The  Commission has indeed interrupted interim payments for English regional programmes. It has done this because the UK’s own auditors – not “Eurocrats” -  have identified  serious deficiencies in the national management and control system for these payments.

When problems at national level are spotted, as they have been on this occasion – and others – in the UK, the Commission acts to protect taxpayers’ money by  interrupting payments until the issues are resolved. The Commission has done exactly the same when similar issues have arisen in other Member States.

The payments can resume as soon as the UK auditors’ concerns have been addressed.

What is more the article says: “For 18 years in a row, auditors have refused to sign off EU accounts amid allegations of fraud and waste.”

First, the European Court of Auditors has for years now given an overall green light on the Commission’s financial accounts for centralised spending, in simplified terms money spent directly by “Brussels”.

Its reservations persist in areas where – exactly as in this case – money is managed jointly with Member States and spent at national level.

Second, the Court of Auditors has clearly said every year that most of the problems are not a matter of “fraud and waste” but of errors, many of them technical and having little effect on the final outcome of spending.
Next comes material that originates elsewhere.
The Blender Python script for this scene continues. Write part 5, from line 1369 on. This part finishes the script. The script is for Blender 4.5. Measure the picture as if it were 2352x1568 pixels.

In addition, the audit of EU spending is very stringent and accounts are viewed as a single entity, unlike most national accounts. Former UK Comptroller Sir John Bourn once said to the House of Lords that if he had had to operate a  similar system to the EU one: “I might have to qualify the whole of British central government expenditure.”

Nevertheless, the Commission agrees that performance needs to be further  improved and continues to work to get the error level below the target of 2%.

It  can only do that if all Member States, including the UK, also up their game.

It would seem perverse to insist on the need to improve financial control of EU spending, but to object when such control is exercised.